— start —
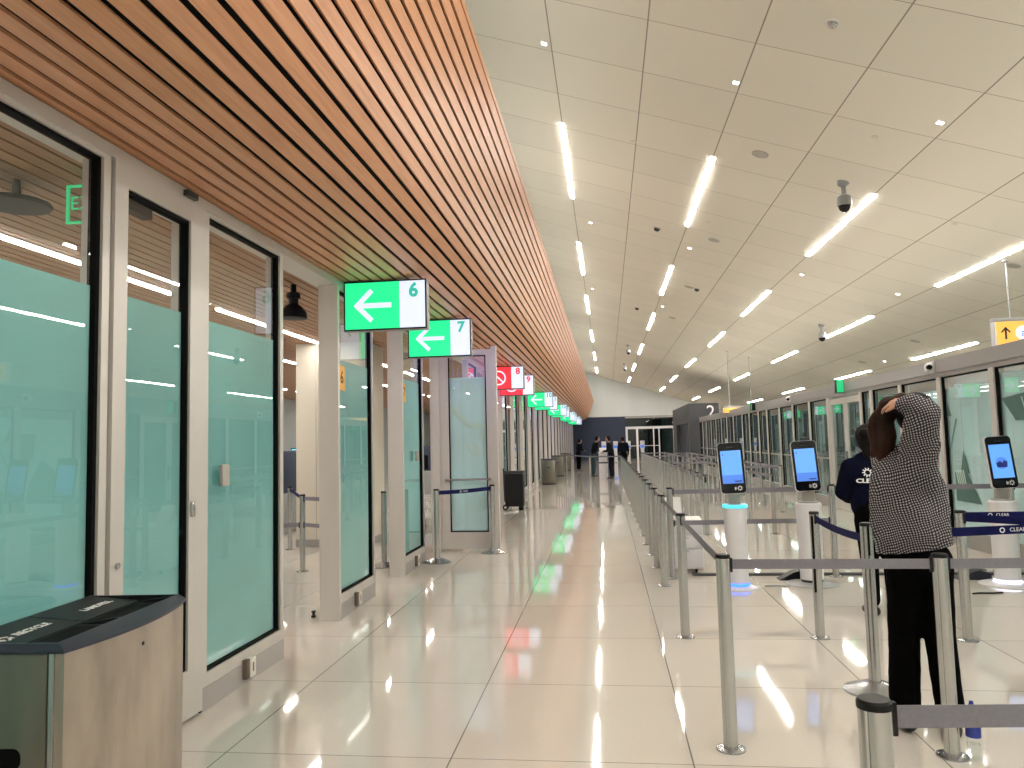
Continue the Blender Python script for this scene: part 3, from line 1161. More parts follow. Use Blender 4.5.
# ------------------------------------------------------------------ belt posts
def post_meshes():
    d = {}
    b = MB()
    n = 24
    prof = []
    for i in range(n * 2):
        a = 2 * PI * i / (n * 2)
        r = .0365
        if min(abs(((a / (PI / 2)) % 1) - .5), 1) < .06:
            r = .0325
        prof.append((r * math.cos(a), r * math.sin(a)))
    b.prism(prof, .008, .975)
    d['post'] = b.build('post', 'steel')
    b = MB()
    b.lathe([(.0385, .970), (.0385, .984), (.034, .99), (0, .99)], n=24)
    d['cap'] = b.build('cap', 'black_plastic')
    b = MB()
    b.lathe([(.075, 0), (.075, .007), (.055, .014), (.042, .016)], n=28)
    d['base'] = b.build('base', 'steel_base')
    b = MB()
    b.lathe([(.185, 0), (.185, .012), (.165, .020), (.07, .055), (.042, .062)], n=40)
    d['wide'] = b.build('base', 'steel_base')
    b = MB()
    b.box(-.016, .036, .855, .016, .046, .958, bev=.002)
    d['clip'] = b.build('belt_clip', 'black_plastic')
    b = MB()
    b.box(-.016, .036, .41, .016, .046, .51, bev=.002)
    d['clip2'] = b.build('belt_clip', 'black_plastic')
    out = {k: o.data for k, o in d.items()}
    for o in list(d.values()):
        bpy.data.objects.remove(o)
    return out


PM = post_meshes()
BCOL = {'g': 'belt_grey', 'n': 'belt_navy'}


def stanchion(x, y, label, group, wide=False, tall=False):
    s = thing('stanchion', label, 'stanchion', (x, y, 0), 0, group)
    if tall:
        s.scale = (1, 1, 1.05)
    link('post', PM['post'], s)
    link('cap', PM['cap'], s)
    link('base', PM['wide' if wide else 'base'], s)
    return s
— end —
Would you return the data exactly as written, without the pictures?

- Finished task:
Continue the Blender Python script for this scene: part 3, from line 1161. More parts follow. Use Blender 4.5.
# ------------------------------------------------------------------ belt posts
def post_meshes():
    d = {}
    b = MB()
    n = 24
    prof = []
    for i in range(n * 2):
        a = 2 * PI * i / (n * 2)
        r = .0365
        if min(abs(((a / (PI / 2)) % 1) - .5), 1) < .06:
            r = .0325
        prof.append((r * math.cos(a), r * math.sin(a)))
    b.prism(prof, .008, .975)
    d['post'] = b.build('post', 'steel')
    b = MB()
    b.lathe([(.0385, .970), (.0385, .984), (.034, .99), (0, .99)], n=24)
    d['cap'] = b.build('cap', 'black_plastic')
    b = MB()
    b.lathe([(.075, 0), (.075, .007), (.055, .014), (.042, .016)], n=28)
    d['base'] = b.build('base', 'steel_base')
    b = MB()
    b.lathe([(.185, 0), (.185, .012), (.165, .020), (.07, .055), (.042, .062)], n=40)
    d['wide'] = b.build('base', 'steel_base')
    b = MB()
    b.box(-.016, .036, .855, .016, .046, .958, bev=.002)
    d['clip'] = b.build('belt_clip', 'black_plastic')
    b = MB()
    b.box(-.016, .036, .41, .016, .046, .51, bev=.002)
    d['clip2'] = b.build('belt_clip', 'black_plastic')
    out = {k: o.data for k, o in d.items()}
    for o in list(d.values()):
        bpy.data.objects.remove(o)
    return out


PM = post_meshes()
BCOL = {'g': 'belt_grey', 'n': 'belt_navy'}


def stanchion(x, y, label, group, wide=False, tall=False):
    s = thing('stanchion', label, 'stanchion', (x, y, 0), 0, group)
    if tall:
        s.scale = (1, 1, 1.05)
    link('post', PM['post'], s)
    link('cap', PM['cap'], s)
    link('base', PM['wide' if wide else 'base'], s)
    return s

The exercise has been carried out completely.